Prioritizing How You Repay Debt

Prioritizing How You Repay Debt

Prioritizing how you repay your debt is essential since it can impact how efficiently and quickly you become debt-free. It could also affect the ease in which you maintain your financial motivation. Having a well-organized priority list can not only help you to save money and time but also ensure you stay motivated to repay your debt.

Make a List of Your Debt

First, you'll want to list all your debt, such as:

  • Student loans
  • Mortgage
  • Title loan
  • Car loan
  • Business loan
  • Credit card balances
  • Payday loans

Not only list them, but write down the amount you owe, the monthly payment, the interest rate, and if the loan is current, in default, or late.

Strategies for Debt Repayment

Here are four strategies for prioritizing how you repay your debt:

  1. Pay High-Interest Rate Debt First

    Prioritizing your debt by annual percentage rate (APR) is essentially the best strategy. If you pay off your debts with the highest APR first, you will save money overall. High APR debts accrue higher monthly interest fees.
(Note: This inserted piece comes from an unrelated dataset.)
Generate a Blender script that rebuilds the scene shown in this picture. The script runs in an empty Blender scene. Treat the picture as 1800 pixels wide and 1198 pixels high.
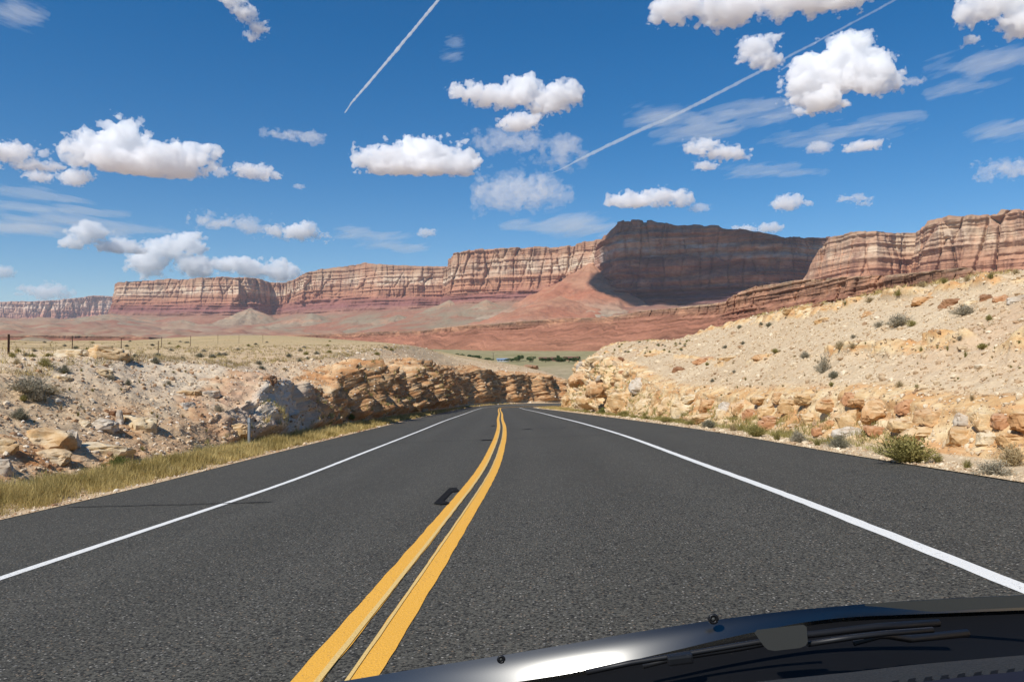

Therefore, the more you allow the debt to linger, the more it will cost you.
  2. Pay Small Balances First

    If your high APR debt is your highest balance, it can take some time for you to pay it all off, and this could cause you to lose motivation and decide to just stay in debt.

    That is not good, so you may want a different strategy. Instead, you might want to start with your smallest balances first. Tackling your small balances are quick wins and can help keep you motivated to tackle your larger debts.
  3. Pay Your Largest Balances First

    There may be some situations where you will want to pay your largest balances off first, such as:

    • Your largest balances are on a 0% promotional period, and you will want to pay it off before the promotion ends.
    • Part of your balance has a high APR since you used a special type of transaction like a cash advance.
    • You are paying a joint account off from a divorce decree to allow you to close the account.
    • The larger balance is harming your credit score since you are using over the 30% available credit limit.
  4. Pay All Your Balances Off At Once with Debt Consolidation

    If you cannot pay off your debt within five years or have high rate loans that are making it difficult, you might consider debt consolidation. In some cases, individuals consolidate debt because it is difficult keeping track of a handful of payments and their due dates.

    Debt consolidation is where you take all your debt and roll it over into a single loan. When individuals talk about debt consolidation, it's usually because they can get a lower monthly payment or lower overall interest rate.

    One common way of consolidating debt is rolling your current credit card balances over onto a single credit card with a low-interest rate (often 0% APR for a specific period). You can save hundreds or thousands of dollars on interest if you pay the balance off before the 0% APR expires.


Ultimately, success in repaying your debt will come down to knowing your options, setting priorities, and deciding on the right strategy. With a little bit of diligence, organization, and persistence, you will soon become debt-free.